There were a few other good tidbits here and there. Chapter Three had some interesting discussion of how Western late-twentieth century examination of Russian history was clouded by sexism. I also was surprised to learn the February Revolution happened on International Women’s Day – somehow this never makes it into modern celebrations of the day! I also learned just how influential Nikolai Chernyshevsky’s What Is To Be Done? was on revolutionaries across parties and genders.
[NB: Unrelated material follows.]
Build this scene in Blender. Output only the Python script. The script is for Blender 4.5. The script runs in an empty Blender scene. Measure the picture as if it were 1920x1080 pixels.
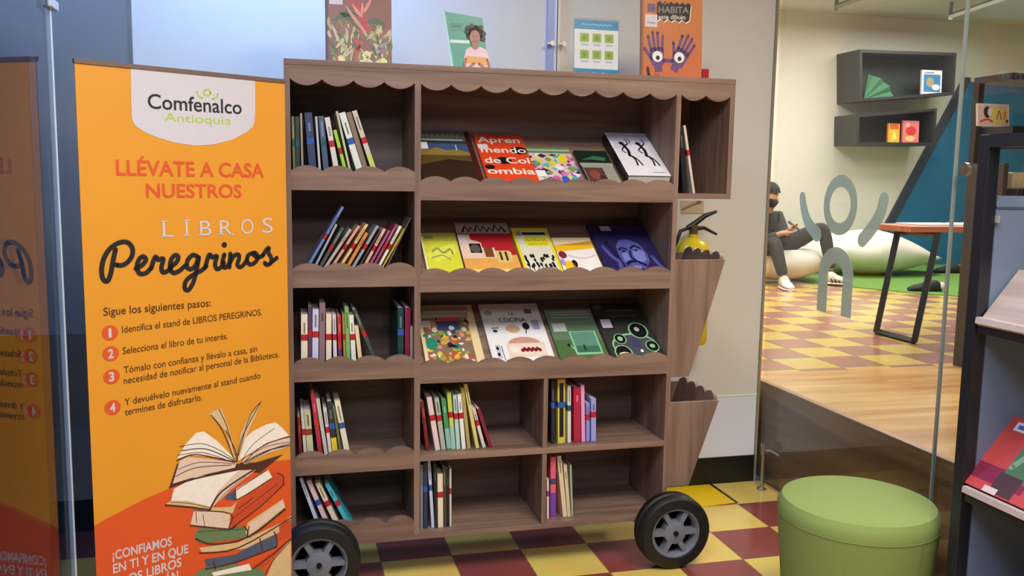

Lenin read the novel five times in a single summer and named his famous polemic after it, and it was read in political education reading groups for decades!

Puzzlingly, the book repeatedly describes the Bolsheviks as dismissive of the importance of women in the revolutionary movement, but support for this claim is largely limited to the memoirs of a handful of Bolshevik men (e.g., Shliapnikov, Kaiurov). Where the Bolsheviks did reach out to women workers to bring them into their movement, the authors minimize these actions (“To an extent, the Bolsheviks recognized that there was some potential for agitation and organization [among women workers].”), or portray them as individual actions of various Bolshevik women (Agadzhanova, Armand, Vydrina, etc). I would have liked to see support of this position sourced from party debates, or more extensively sourced from a wider array of party leaders (the few mentions of Lenin’s position on the role of women in the revolution describe him as very supportive of Kollontai’s advocacy for involving women). I wonder if this emphasis is a sign of the times. Perhaps with the dissolution of the USSR further in the rear-view mirror and with the rising interest in socialism, there’s room for a new book on the role of women in the 1917 revolutions.

In conclusion, you can probably skip this book, but read the two essays by Kollontai.